If you’re boring, you will be unfollowed. Pull out the personality! Post unusual links related to your niche, highly relevant stories, quotable insights, and interesting tidbits. Make it fun, encourage engagement and conversation, and you’re sure to stand out!
Don’t just promote your own content. Too many direct sellers ONLY tweet their own thoughts, blog posts, events, etc! Social Media is all about being social, so curate content from other thought leaders. This will spread the love (which will be reciprocated), and can also get you in front of some bigger players in your market.
Before you curate their content, follow the leaders! Follow people who are already active in the niche you’re promoting to learn more about your customers and what’s trending in your industry. Then you can send @mentions to gain their attention and boost your visibility.
Twitter is a friendly environment where competitors frequently follow one another (for example, Coke follows Pepsi). Don’t be shy about following your fellow direct sellers, network marketers, and even the companies that make a competing product!
Use hashtags to join trending conversations and keep your business relevant. Watch what other twitter users are hashtagging in your field, and do frequent searches to find what’s popular or going out of style.
Lots of people know about Twitter’s lists, but unfortunately people rarely utilize this great feature! Making lists can help you easily target different groups with a specific message or angle. For example, make a list of everyone that retweets you, so you can safely assume anything you tweet to that list will get retweeted. Or if your product naturally attracts 3 different markets (“health”, “direct sales”, and “eco-friendly”), categorize your followers into those 3 separate lists and tweet targeted links and content to the different groups.
Just like the list feature, this is an under-utilized tool that sits right in front of everyone’s face! The Advanced Search helps you fine tune your search for customers and competitors based on very specific data – hashtags, words and phrases they’re using, location (to target on a local level), and more.
If you’re doing an Advanced Search, you’ll notice a field labeled “Other”. This little section is a gold mine! It allows you to spy on your competitors and jump in where they may have neglected a customer. When you’re searching for competitors, check the box marked “Question?” to find out if customers have sent questions to the competitor that went unanswered. Then you can jump in and answer the question yourself!
The majority of Twitter users are mobile users, so keep that in mind when writing any tweet and linking to an outside website. Where is the tweet sending them? Is it mobile compatible?
Speaking of mobile-friendly… Twitter users LOVE images (and images LOVE Smartphones!). Make sure you have a good mix of text and image tweets on your Twitter feed.
Not everyone will retweet your posts. Many people will “Favorite” your tweet instead. That’s a good thing! It typically means they are saving your info to read at a later time. Tracking these people can become a valuable asset for your marketing efforts. You can find out what they do, what they tweet about, who their following is, etc. Then you can fine-tune a targeted marketing pitch to them and their followers. Use the list function to group these Favorite-ers together, according to the similar tweets they “Favorite”.

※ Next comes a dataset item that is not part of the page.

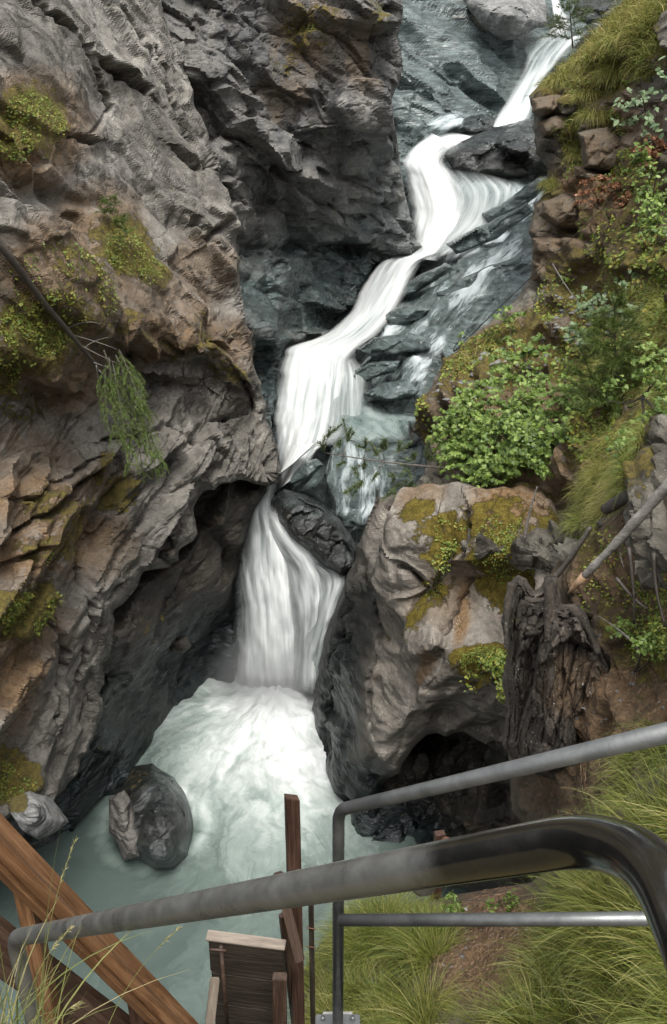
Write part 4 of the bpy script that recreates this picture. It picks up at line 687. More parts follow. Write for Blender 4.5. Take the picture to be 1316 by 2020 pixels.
# standing plank with its brace
pt = atD(576, 1572, 4.7); pbm = pt+np.array([0, 0, -2.1])
e = thing('timber_post', pbm, 'tall brown timber post with a slanted top rising in front of the white pool', 'post')
beam('plank', pbm, pt, .078, .05, W_RD, e, ref=(.35, -1, 0), bev=.003, top=.018)
beam('side_plank', pbm+np.array([-.01, .08, 0]), atD(562, 1800, 4.95), .075, .03, W_DK, e, ref=(.8, -1, 0))
beam('brace', atD(592, 1895, 4.85), atD(548, 1722, 4.85), .055, .05, W_DK, e, ref=(.2, -1, 0), bev=.006)
# sluice box
e = thing('timber_box', atD(480, 2150, 5.4), 'grey timber box of stacked boards with an iron strap beside the tall post', 'box')
tl, tr = atD(412, 1848, 5.0), atD(560, 1868, 4.95)
for k in range(3):
    z = -.14-.275*k; beam('board', tl+np.array([0, 0, z]), tr+np.array([0, 0, z]), .045, .27, W_GY if k else W_GY, e, ref=(0, 0, 1), bev=.006)
beam('cap_board', tl+np.array([-.01, .0, .012]), tr+np.array([.01, 0, .012]), .06, .022, W_PL, e, ref=(0, -.3, 1), bev=.003)
s0 = atD(436, 1866, 4.9); tube('iron_strap', [s0, s0+np.array([0, 0, -.8])], .011, M_BLKM if 'M_BLKM' in globals() else W_DK, e, 8)
tube('hinge_bolt', [atD(415, 1873, 4.88), atD(446, 1875, 4.88)], .008, W_DK, e, 8)
beam('corner_block', atD(552, 1925, 4.8), atD(552, 2030, 5.0), .08, .05, W_DK, e, ref=(0, -1, 0))
beam('pale_brace', atD(424, 1930, 4.75), atD(408, 2075, 4.75), .05, .035, W_PL, e, ref=(.2, -1, 0))
pm = atD(868, 1643, 7.9)
e = thing('ring_post', pm+np.array([0, 0, -1]), 'short brown wooden post with a rusty ring, just behind the near handrail', 'post')
beam('post', pm+np.array([0, 0, -1]), pm, .095, .07, W_RD, e, ref=(.2, -1, 0))
mr = metal('rusty_iron', (.08, .04, .025), (.17, .08, .05), .8, .4, .2, worn=(.25, .14, .1))
cr_ = atD(880, 1664, 7.8); ring = [cr_+np.array([math.cos(t)*.045, 0, math.sin(t)*.07]) for t in np.linspace(0, 2*math.pi, 25)]
tube('ring', ring, .012, mr, e, 8)
p = atD(614, 1800, 5.6)
e = thing('thin_post', p+np.array([0, 0, -1.3]), 'thin mossy stake standing right of the tall timber post', 'stake')
beam('stake', p+np.array([0, 0, -1.3]), p+np.array([0, 0, .15]), .035, .035, W_GY, e, ref=(0, -1, 0))
for zz in (-.12, -.3): tube('nail', [p+np.array([-.03, -.02, zz]), p+np.array([.03, -.03, zz])], .004, mr, e, 6)
# ------------------------------------------------------------------ vegetation
def leafmat(name, stops, rough=.6, trans=.15):
    m, n, l, b = mat(name); N = NB(m); r = N.attr('rnd'); c = N.ramp(r, stops); c = N.mix(.3, c, N.ramp(N.noise(N.tc(), 40, 3, .6), [(.3, .6), (.7, 1.4)]), 'MULTIPLY')
    l.new(c, b.inputs['Base Color']); b.inputs['Roughness'].default_value = rough
    t = n.new('ShaderNodeBsdfTranslucent'); l.new(c, t.inputs[0]); mx = n.new('ShaderNodeMixShader'); mx.inputs[0].default_value = trans
    l.new(b.outputs[0], mx.inputs[1]); l.new(t.outputs[0], mx.inputs[2]); l.new(mx.outputs[0], n['Material Output'].inputs['Surface']); return m
G_GR = leafmat('bank_grass', [(0, (.07, .1, .015)), (.4, (.155, .185, .03)), (.75, (.3, .29, .07)), (1, (.46, .38, .17))], .55, .3)
G_TU = leafmat('tussock_grass', [(0, (.09, .11, .018)), (.45, (.2, .21, .04)), (.8, (.32, .29, .08)), (1, (.42, .33, .13))], .6, .3)
G_MO = leafmat('ground_cover_leaves', [(0, (.06, .1, .013)), (.4, (.14, .2, .028)), (.75, (.22, .25, .035)), (1, (.3, .24, .04))], .6, .2)
L_SH = leafmat('shrub_leaves', [(0, (.05, .09, .013)), (.5, (.125, .2, .03)), (.85, (.2, .28, .055)), (1, (.28, .36, .1))], .5, .25)
L_YG = leafmat('yellow_green_leaves', [(0, (.07, .13, .02)), (.5, (.13, .2, .035)), (1, (.22, .29, .07))], .5, .3)
L_BG = leafmat('blue_green_leaves', [(0, (.06, .11, .04)), (.5, (.13, .19, .085)), (1, (.24, .31, .17))], .5, .2)
L_DE = leafmat('dead_rusty_needles', [(0, (.12, .05, .02)), (.5, (.24, .105, .05)), (1, (.34, .18, .1))], .8, .1)
N_DK = leafmat('dark_conifer_needles', [(0, (.035, .06, .01)), (.5, (.08, .125, .02)), (1, (.15, .19, .04))], .6, .15)
N_PI = leafmat('pine_needles', [(0, (.035, .06, .02)), (.5, (.075, .105, .035)), (1, (.14, .17, .07))], .6, .1)
BARK = wood('grey_branch_bark', (.05, .042, .035), (.12, .105, .09), (.22, .2, .175)); BARKD = wood('dark_branch_bark', (.02, .016, .012), (.05, .04, .032), (.09, .075, .06))
def unit(v): return v/(np.linalg.norm(v, axis=-1, keepdims=True)+1e-9)
def blades(name, base, dirs, length, width, droop, m, parent=None, origin=None, seg=4, rnd=None, label=None, kind=None):
    """grass: curved tapering strips; dirs = starting direction, droop bends towards -z"""
    n = len(base); t = np.linspace(0, 1, seg+1); side = unit(np.cross(dirs, RNG.normal(size=(n, 3)))); V = np.zeros((n, seg+1, 2, 3)); p = base.copy(); d = unit(dirs)
    for k in range(seg+1):
        wk = (width*(1-t[k])**.7*.5)[:, None]+.0002; V[:, k, 0] = p-side*wk; V[:, k, 1] = p+side*wk
        p = p+d*(length/seg)[:, None]; d = unit(d+np.array([0, 0, -1])*(droop/seg)[:, None])
    i = np.arange(n)[:, None]*(seg+1)*2; j = np.arange(seg)[None]*2; a = (i+j).ravel(); f = np.stack([a, a+1, a+3, a+2], 1)
    r = RNG.random(n) if rnd is None else rnd
    return mesh(name, V.reshape(-1, 3), f, m, parent, origin, attrs=dict(rnd=np.repeat(r, (seg+1)*2)))
LEAF = np.array([(0, 0), (.34, .02), (.6, .42), (.26, .38), (.3, .8), (.08, .66), (0, 1.1), (-.08, .66), (-.3, .8), (-.26, .38), (-.6, .42), (-.34, .02)])
OVAL = np.array([(0, 0), (.22, .2), (.3, .5), (.18, .82), (0, 1), (-.18, .82), (-.3, .5), (-.22, .2)])
def leaves(name, pos, nrm_, size, m, parent=None, origin=None, shape=LEAF, rnd=None):
    n = len(pos); k = len(shape); nrm_ = unit(nrm_); a = unit(np.cross(nrm_, RNG.normal(size=(n, 3)))); b = np.cross(nrm_, a)
    V = pos[:, None]+(a[:, None]*shape[None, :, 0:1]+b[:, None]*(shape[None, :, 1:2]-.3))*size[:, None, None]
    V = V-nrm_[:, None]*(np.abs(shape[None, :, 0:1])*.35+.5*(shape[None, :, 1:2]-.3)**2)*size[:, None, None]
    # fan round the midrib tip so the fold reads
    f = (np.arange(n)[:, None]*k+np.arange(k)[None])
    r = RNG.random(n) if rnd is None else rnd
    return mesh(name, V.reshape(-1, 3), f, m, parent, origin, attrs=dict(rnd=np.repeat(r, k)), smooth=False)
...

An initial tweet is great, but you are leaving so much on the table if people end up retweeting you and replying to you. Just because you’ve automated something doesn’t mean you get to be absent from the rest of the interactions. Replying to retweets and mentions builds authority, trust and relationships – which is all KEY to marketing success.
Use tools (like Tweriod) to determine the best times of day to tweet. If you tweet a killer post at 12pm, but your audience isn’t typically online until 2pm, all that hard work will get lost in the twitosphere by the time they’re online.
Don’t always put your link at the end of your tweet. Putting the link in the middle, or even sometimes in the beginning of your tweet will get a better response. Dan Zarella of HubSpot did a study on the optimal link placement and we’ve even seen great results with this on our own FMP Twitter account.
Create a background image for your Twitter profile. The background of your profile can have a custom image that can be your picture, logo, bio and website URL all on the left or right side (or even in the middle if the image sits there properly). This creates a HUGE branding opportunity for your direct sales business.